# Stored data entries:
◆ ◆ ◆ ◆ ◆
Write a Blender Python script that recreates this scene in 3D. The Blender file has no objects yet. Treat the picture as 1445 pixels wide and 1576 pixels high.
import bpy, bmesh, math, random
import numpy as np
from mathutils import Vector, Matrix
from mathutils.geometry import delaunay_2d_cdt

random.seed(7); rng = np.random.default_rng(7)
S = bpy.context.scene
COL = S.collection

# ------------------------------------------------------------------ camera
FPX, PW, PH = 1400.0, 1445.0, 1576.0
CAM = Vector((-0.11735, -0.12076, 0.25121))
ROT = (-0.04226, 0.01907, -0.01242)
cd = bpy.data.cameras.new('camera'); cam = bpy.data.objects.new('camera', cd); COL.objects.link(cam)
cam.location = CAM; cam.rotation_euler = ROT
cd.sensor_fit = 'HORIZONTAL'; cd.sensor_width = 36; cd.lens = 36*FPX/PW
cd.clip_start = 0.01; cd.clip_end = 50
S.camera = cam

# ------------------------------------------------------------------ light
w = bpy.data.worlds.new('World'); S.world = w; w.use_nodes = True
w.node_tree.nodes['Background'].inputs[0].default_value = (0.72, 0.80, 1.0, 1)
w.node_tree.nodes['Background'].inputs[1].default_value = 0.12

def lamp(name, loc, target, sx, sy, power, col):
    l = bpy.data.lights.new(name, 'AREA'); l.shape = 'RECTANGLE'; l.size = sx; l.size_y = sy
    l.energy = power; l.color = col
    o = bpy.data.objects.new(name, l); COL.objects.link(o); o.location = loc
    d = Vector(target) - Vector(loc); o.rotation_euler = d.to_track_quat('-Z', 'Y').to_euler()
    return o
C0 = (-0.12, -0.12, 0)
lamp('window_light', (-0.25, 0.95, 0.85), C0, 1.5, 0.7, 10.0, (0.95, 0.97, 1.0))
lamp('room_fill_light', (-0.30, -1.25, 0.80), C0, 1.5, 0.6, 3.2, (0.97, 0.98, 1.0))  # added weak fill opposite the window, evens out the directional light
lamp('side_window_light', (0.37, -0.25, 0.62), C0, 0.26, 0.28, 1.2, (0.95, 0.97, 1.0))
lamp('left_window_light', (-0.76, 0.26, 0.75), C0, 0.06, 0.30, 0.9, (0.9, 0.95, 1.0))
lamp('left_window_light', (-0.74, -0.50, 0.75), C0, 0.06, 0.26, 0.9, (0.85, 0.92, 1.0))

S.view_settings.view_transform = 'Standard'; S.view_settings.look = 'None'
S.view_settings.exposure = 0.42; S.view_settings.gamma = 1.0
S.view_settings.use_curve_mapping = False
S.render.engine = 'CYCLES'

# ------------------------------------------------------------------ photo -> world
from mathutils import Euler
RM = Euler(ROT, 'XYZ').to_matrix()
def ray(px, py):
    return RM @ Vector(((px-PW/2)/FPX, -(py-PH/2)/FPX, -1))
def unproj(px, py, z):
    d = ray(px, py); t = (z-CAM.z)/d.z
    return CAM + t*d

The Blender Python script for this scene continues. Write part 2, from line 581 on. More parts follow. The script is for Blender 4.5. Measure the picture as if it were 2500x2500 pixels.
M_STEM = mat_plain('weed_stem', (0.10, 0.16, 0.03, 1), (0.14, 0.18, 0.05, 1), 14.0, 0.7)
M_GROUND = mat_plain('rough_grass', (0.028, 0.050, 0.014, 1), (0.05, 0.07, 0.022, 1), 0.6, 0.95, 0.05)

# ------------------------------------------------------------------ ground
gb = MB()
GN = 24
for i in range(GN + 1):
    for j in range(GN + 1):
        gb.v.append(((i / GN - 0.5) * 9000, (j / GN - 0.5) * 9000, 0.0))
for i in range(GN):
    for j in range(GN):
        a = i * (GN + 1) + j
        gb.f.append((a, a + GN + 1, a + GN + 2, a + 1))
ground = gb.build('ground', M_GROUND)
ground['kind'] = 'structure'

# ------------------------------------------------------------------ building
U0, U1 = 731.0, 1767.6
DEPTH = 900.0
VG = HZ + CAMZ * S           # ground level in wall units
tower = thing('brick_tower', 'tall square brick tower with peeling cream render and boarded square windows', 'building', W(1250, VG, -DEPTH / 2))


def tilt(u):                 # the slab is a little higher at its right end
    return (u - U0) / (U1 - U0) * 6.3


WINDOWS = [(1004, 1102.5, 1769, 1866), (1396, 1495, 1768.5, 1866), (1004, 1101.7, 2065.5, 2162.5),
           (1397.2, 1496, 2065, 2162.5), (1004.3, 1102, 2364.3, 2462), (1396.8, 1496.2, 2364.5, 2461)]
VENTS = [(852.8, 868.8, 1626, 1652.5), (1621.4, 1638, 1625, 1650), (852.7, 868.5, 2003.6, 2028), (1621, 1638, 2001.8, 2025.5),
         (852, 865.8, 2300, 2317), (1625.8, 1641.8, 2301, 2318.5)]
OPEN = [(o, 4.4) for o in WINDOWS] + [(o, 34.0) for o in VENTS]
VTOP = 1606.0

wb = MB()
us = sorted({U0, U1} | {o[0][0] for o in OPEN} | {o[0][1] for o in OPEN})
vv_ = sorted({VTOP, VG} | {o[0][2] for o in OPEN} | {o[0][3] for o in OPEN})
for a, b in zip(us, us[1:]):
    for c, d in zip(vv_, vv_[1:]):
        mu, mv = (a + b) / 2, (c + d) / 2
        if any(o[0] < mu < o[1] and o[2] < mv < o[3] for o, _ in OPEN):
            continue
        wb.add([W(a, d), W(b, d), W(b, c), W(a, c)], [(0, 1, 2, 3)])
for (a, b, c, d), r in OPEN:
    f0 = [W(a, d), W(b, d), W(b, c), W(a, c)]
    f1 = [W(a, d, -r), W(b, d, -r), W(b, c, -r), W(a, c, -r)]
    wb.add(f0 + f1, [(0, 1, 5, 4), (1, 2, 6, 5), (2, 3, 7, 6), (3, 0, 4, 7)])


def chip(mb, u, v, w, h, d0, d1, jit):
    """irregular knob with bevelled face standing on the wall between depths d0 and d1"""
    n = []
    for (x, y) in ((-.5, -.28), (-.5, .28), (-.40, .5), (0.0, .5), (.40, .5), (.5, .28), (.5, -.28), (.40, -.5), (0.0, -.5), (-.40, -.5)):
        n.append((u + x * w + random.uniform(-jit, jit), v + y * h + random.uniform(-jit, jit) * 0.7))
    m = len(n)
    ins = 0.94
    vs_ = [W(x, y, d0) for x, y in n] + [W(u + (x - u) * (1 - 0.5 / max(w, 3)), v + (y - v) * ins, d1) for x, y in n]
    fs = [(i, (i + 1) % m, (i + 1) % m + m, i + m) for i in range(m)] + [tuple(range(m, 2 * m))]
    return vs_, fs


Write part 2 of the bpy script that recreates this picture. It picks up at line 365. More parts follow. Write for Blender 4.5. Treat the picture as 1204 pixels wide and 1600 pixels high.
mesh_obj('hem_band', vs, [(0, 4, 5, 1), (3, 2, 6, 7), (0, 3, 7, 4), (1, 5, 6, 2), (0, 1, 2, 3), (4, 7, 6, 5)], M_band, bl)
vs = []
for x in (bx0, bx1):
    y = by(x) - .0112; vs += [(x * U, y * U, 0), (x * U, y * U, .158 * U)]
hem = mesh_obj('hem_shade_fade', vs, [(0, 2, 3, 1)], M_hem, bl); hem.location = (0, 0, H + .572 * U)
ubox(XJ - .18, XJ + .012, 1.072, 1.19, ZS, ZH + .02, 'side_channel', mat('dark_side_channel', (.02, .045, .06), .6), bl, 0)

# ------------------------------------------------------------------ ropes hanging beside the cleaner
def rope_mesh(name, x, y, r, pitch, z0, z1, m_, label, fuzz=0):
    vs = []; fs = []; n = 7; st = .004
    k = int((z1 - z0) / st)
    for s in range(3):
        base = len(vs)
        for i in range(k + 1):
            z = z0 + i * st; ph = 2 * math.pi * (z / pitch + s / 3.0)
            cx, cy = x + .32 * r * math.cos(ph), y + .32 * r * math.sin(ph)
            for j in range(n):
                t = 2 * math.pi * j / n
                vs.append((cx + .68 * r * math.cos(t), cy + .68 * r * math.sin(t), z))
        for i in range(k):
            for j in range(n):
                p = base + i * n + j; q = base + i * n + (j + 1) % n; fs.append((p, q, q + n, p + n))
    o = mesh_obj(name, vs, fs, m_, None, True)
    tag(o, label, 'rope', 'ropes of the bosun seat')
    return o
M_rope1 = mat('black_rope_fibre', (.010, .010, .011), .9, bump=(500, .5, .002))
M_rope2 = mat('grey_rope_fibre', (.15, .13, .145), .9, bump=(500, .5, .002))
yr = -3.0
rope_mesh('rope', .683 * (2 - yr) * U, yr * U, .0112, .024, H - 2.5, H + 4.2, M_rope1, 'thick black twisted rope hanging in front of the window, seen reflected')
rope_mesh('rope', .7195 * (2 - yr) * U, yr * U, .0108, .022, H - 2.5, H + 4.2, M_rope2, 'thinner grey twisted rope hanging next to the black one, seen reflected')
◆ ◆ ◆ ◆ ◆
# Stated exercise:
Please copy only these lines, exactly: the first line of the records through the line containing "COL = S.collection", ends included.

# Response to the task:
Write a Blender Python script that recreates this scene in 3D. The Blender file has no objects yet. Treat the picture as 1445 pixels wide and 1576 pixels high.
import bpy, bmesh, math, random
import numpy as np
from mathutils import Vector, Matrix
from mathutils.geometry import delaunay_2d_cdt

random.seed(7); rng = np.random.default_rng(7)
S = bpy.context.scene
COL = S.collection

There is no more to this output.